でも、合唱の時は、それをフルボリュームにできる。
それが気持ちよくてたまらなかったのだ。
合唱団は1000人を超えている。どんなに大きな声を出しても、みんなの声に埋もれて、私だけが目立つことがない。合唱がこんなに自分を解放できるとは思わなかった。
レッスンが進むにつれ、歌えるようになり、おまけに自分の声を思っ切り出して、ストレス解消になる。毎回、レッスンに通うのを待ち遠しく感じるようになっていた。

そして、冬が来て、とうとう本番の日となった。
1000席ほどの観客席は満席だった。
今回の演奏会には、最終的には県内外から約1800人の合唱参加者が集まった。それから、それぞれのパートのソロを歌う声楽家が4人、オーケストラも数十人の大編成だった。ベートーヴェンの最後の交響曲にふさわしい豪華なものだった。

「ジャーン!!!」
オーケストラの大音響で第4楽章が始まった。
いよいよ出番だ。
約1800人の合唱団が一気に立ち上がった。

さあ楽しい合唱の時間が始まった。
後にも先にも今日が最後。歌いきってみせる!
ソロの男性が朗々と歌い始める。それを追うように、合唱団が歌う。
歌はじわじわとあの有名なフレーズに近づいてくる。

次の瞬間、あの有名なフレーズを、合唱団全員が一斉に大きな声で歌いだした。約1800人が歌うその迫力に、観客はきっとびっくりしたことだろう。

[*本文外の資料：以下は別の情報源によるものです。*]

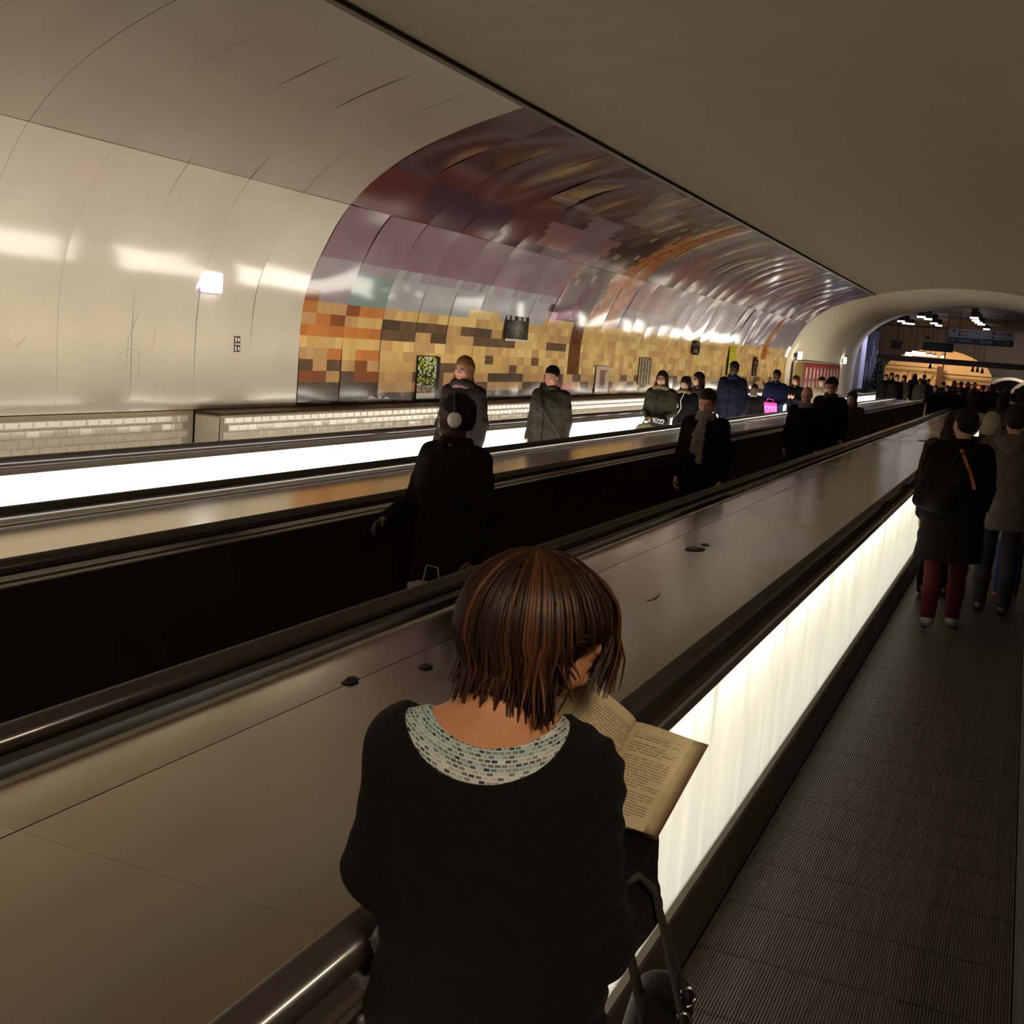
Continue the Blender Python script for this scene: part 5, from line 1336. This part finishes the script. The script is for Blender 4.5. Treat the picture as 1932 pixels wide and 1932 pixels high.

演出のために、楽譜は持たせてくれた。けど、楽譜なんか見なくても大丈夫。あんなに練習したんだもの。それに、指揮者のタクトを見なければ、指揮者の思い通りの「第九」は歌えない。
「指揮者の指示はすべてタクトに込められています」
これは、散々練習の時に合唱指導の先生から、言われたことだ。タクトをしっかり見て歌った。何事も基本に、指示に忠実であることが大事だ。
そして、なにより大ホールで、オーケストラの演奏に合わせ、思いっきり歌えるこの気持ち良さは、今まで味わったことのない感覚だった。
自分を思い切り解放していることに、1000人の観客が見ていることを忘れる。
ここまで、頑張って練習してよかった。
あの日、何気ない気持ちで「やります」って言ってよかった。
こんな楽しい世界があったなんて。

とうとう最後の歌詞、
「ゲーッテル、フンケン!!!」
と歌い上げると、オーケストラがラストのフレーズを演奏し、バーンと演奏が終わった。

「ブラボー!!」
観客席のどこからか声が聞こえた。そして、割れんばかりの拍手喝采。

「よっしゃーー! やってやった!」
私は心の中でガッツポーズをした。
周りから聞こえる拍手喝采は、一生懸命練習し、ここまでできるようになったことと、自分を思っ切り解放した自分への、自分からの拍手のように感じた。

歌いきって燃え尽きるかと思ったけれど、そうならなかった。
私は「第九」を歌うことが大好きになった。
あの開放感と達成感がやみつきになってしまった。
しかし、残念ながら、「第九」演奏会は終わってしまった。
でも「歌いたい」という気持ちの火は、今も、ずっと胸で小さく燃え続けている。
だから、今もどこかで「第九」を歌える次のチャンスが来ないかと、虎視眈々と狙っている。